Peirce’in analizlerinden hareketle 2021 yılındaki insanlara ve küresel dönem karakteristiğine bakıldığında, tek tek bireylerin ve bu bireylerin toplumsal saptanmalarını kararlaştıran felsefe, bilim ve başka bilgi alanlarının, insanların deneyimlerine ayrı ayrı uygun olmayan totalci kavramlarla ve büsbütün dışsal uyaranları suçlamayı öne çıkartarak bilgi ve çare ürettikleri fark edilebilmektedir. Yani bu zamanda yaşayan insanların önemli bir kısmı birbirlerine nasıl davrandıklarını ve birbirlerini neredeyse tamamen dışsal uyaranlara maruz bırakarak kişisel deneyimlere soktuklarını ihmal etmekte; öte yandan bencillikten ve nedenselci muhakemeden şikâyet etmektedirler. Sözgelimi çocuk yetiştirirken onunla oyuncak, sinema ve film gibi çağdaş dışsal uyaranların merkezde olmadığı bir ortak melez deneyim tercih edilmediğinde ve çocuğun ekonomik masraflarının karşılanması ona değer verilmesi olarak görüldüğünde, çocuk bunu ebeveynin bir görevi olarak algılamakta ve sanal dünyadaki insan-insan ilişkisinin yaşamın ideal formatı olduğunu düşünerek yaşamaktadır. Böyle çocukların yetişkinliklerinde insanlara nedenselci ve yatırımcı bir gözle yaklaşmaları gayet olağan olduğu gibi onların insanlara böyle baktığı halde günlük deneyimleriyle sözlerinde tekrarlanan idealist kavramlar arasındaki anlamsal ilişkisizliği fark edememeleri de çağdaş ortak bir açmazdır. Bu bağlamda Peirce’in ‘deneyim ile zihin’ ve ‘olgular ile kavramlar’ arasındaki ilişkiyi kolaycı ve eksik kuran bir kimyacı muhakemesini örnekleyerek onun için mantıkta acemi (a novice in logic) yakıştırmasında bulunması kayda değerdir.[4]

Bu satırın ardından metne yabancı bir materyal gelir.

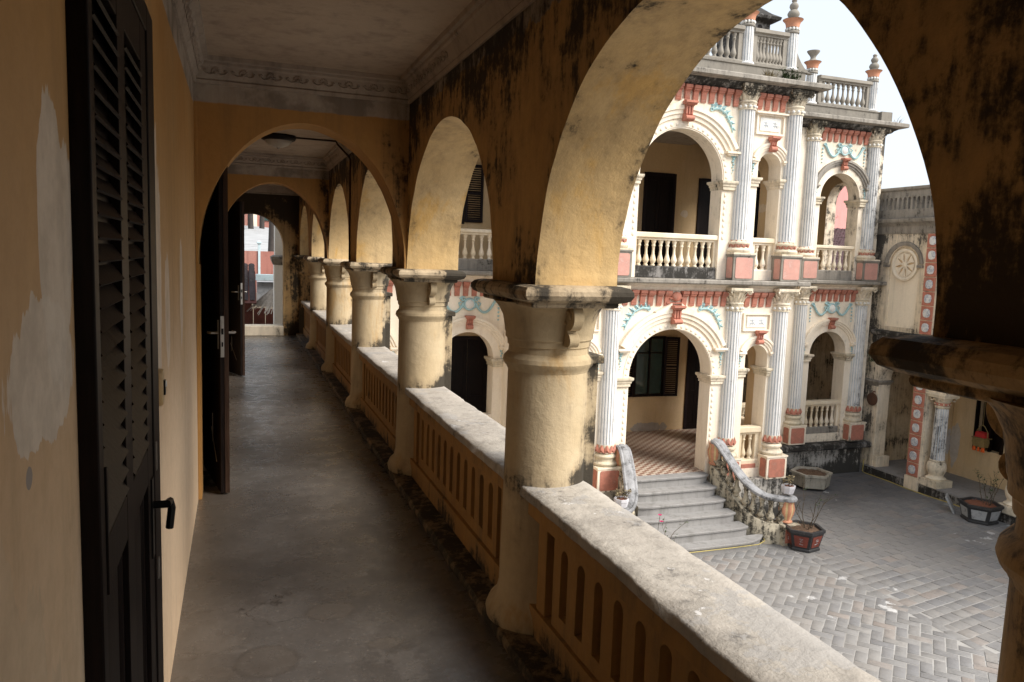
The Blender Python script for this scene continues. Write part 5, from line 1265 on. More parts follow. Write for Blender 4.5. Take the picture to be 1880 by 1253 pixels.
# niche back, hood and wheel window
for k in range(5):
    y = NY - 1.85 * k
    m = MB(); m.box(XE + 0.06, XE + 0.30, y - NH - 0.05, y + NH + 0.05, 0.25, NZ + NH + 0.05); nb = eobj('niche', m, 'niche')
    m = MB(); m.arc(lambda u, v, z: (XE + v, u, z), y, NZ, 1.0, [(0.44, 0), (0.44, -0.03), (0.50, -0.05), (0.53, -0.05), (0.53, 0)], 0.05, PI - 0.05, 24)
    for q in (-1, 1): m.box(XE - 0.06, XE, y + q * 0.47 - 0.07, y + q * 0.47 + 0.07, NZ - 0.06, NZ)
    eobj('hood_moulding', m, 'grey', ang=30)
    m = MB(); rows = []
    for r, d in ((0.365, 0.06), (0.365, 0.0), (0.335, -0.012), (0.30, 0.0), (0.285, 0.03), (0.262, 0.035), (0.255, 0.06)): rows.append([(XE + d, y + r * math.cos(2 * PI * i / 40), NZ + r * math.sin(2 * PI * i / 40)) for i in range(40)])
    m.grid(rows, True); wh = eobj('wheel_window', m, 'niche', ang=40)
    m = MB(); m.face([(XE + 0.058, y + 0.26 * math.cos(2 * PI * i / 40), NZ + 0.26 * math.sin(2 * PI * i / 40)) for i in range(40)]); eobj('wheel_back', m, 'porch', wh)
    for i in range(8):
        a = 2 * PI * i / 8 + 0.2; d = Vector((0, math.cos(a), math.sin(a))); t_ = Vector((0, -d.z, d.y))
        m = MB(); c0 = Vector((XE + 0.02, y, NZ)); rows = []
        for (r, w) in ((0.03, 0.024), (0.10, 0.022), (0.14, 0.026), (0.20, 0.062), (0.258, 0.098)): rows.append([tuple(c0 + d * r - t_ * w), tuple(c0 + d * r + t_ * w), tuple(c0 + d * r + t_ * w + Vector((0.04, 0, 0))), tuple(c0 + d * r - t_ * w + Vector((0.04, 0, 0)))])
        m.grid(rows, True); m.face(rows[0]); eobj('spoke', m, 'niche', wh)
    m = MB(); rows = [[(XE + d, y + r * math.cos(2 * PI * i / 16), NZ + r * math.sin(2 * PI * i / 16)) for i in range(16)] for r, d in ((0.055, 0.05), (0.055, 0.015), (0.03, 0.0))]; m.grid(rows, True); m.face(rows[-1]); eobj('hub', m, 'niche', wh)
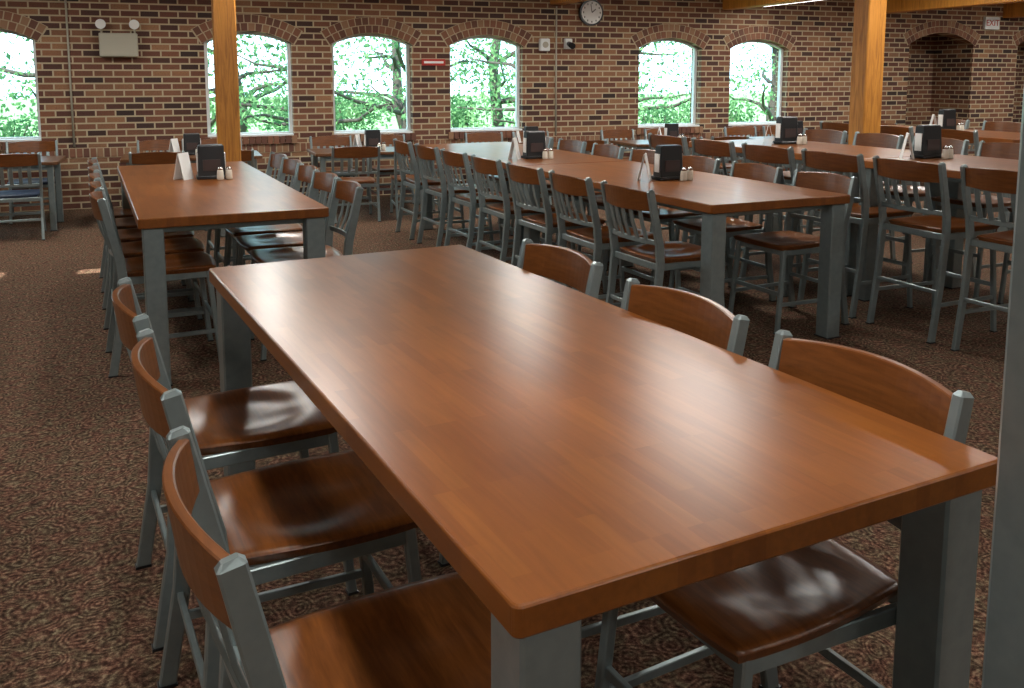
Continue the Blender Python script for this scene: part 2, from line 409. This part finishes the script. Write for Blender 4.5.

Böylece canlı ve cansız dış uyaranların merkezde olduğu deneyimler yerine ortak samimiyetin merkezde olduğu deneyimler yaşanmadıkça ve bu türden deneyimlere referansta bulunan gerçekçi söylemler tedavüle sunulmadıkça bireyin kendini yalnız, dışlanmış ve kimi zaman bencil davranmaya eğilimli bulabileceği saptanabilir. Ayrıca söylem ve tavsiyelerin kişisel hatalara olumsal birer deneyim hakkı tanımak yerine onlara sürekli düzeltmeci yaklaşmaları ve bu düzeltmelerde de sürekli tabii veya sosyal dış uyaranlardan söz etmeleri bireyin kendini varoluşsal zeminde değersiz hissetmesine yol açabilir. Televizyon ve internet alanları gibi sanal ortamlarda zaten bunlar yapılıyorken toplumsallaşmanın daha özel olduğu aile ve meslek grupları arası iletişim gibi deneyimlerde bu idealizmden kaçınmak gerekmektedir. Materyalizmin yayılmasından endişe ediliyorsa Charles Sanders Peirce’in pragmatik, nominalist ve deneyimci felsefesine başvurarak bireysel ve toplumsal analizlerde bulunmakta fayda vardır. Bu yazıyı ülkece dün kaybettiğimiz Mersinli hemşerim Doğan Cüceloğlu’na adamak istiyorum. Çünkü kişisel gelişimde o kimi zaman başka türlü anlaşılmış da olsa pragmatizmin doğru uygulanması için emek vermişti.
KAYNAKLAR
[1] “The Stoics advocated the flattest materialism, which nobody any longer has any need of doing since the new invention of Monism enables a man to be perfectly materialist in substance, and as idealistic as he likes in words. Of course the Stoics could not but be nominalists. They took no stock in inductive reasoning. They held it to be a transparent fallacy.” Charles Sanders Peirce, The Collected Papers of Charles Sanders Peirce; Ed.: John Deely, Cambridge: Harvard University Press, 1994, s. 29, madde 18 (e-kitap).
[2] Peirce, The Collected Papers of Charles Sanders Peirce, s. 3140, madde 613, s. 4088, madde 36, s. 4119, madde 94.
[3] Peirce, The Collected Papers of Charles Sanders Peirce, s. 28-29, madde 18.
[4] Peirce, The Collected Papers of Charles Sanders Peirce, s. 3538, madde 530.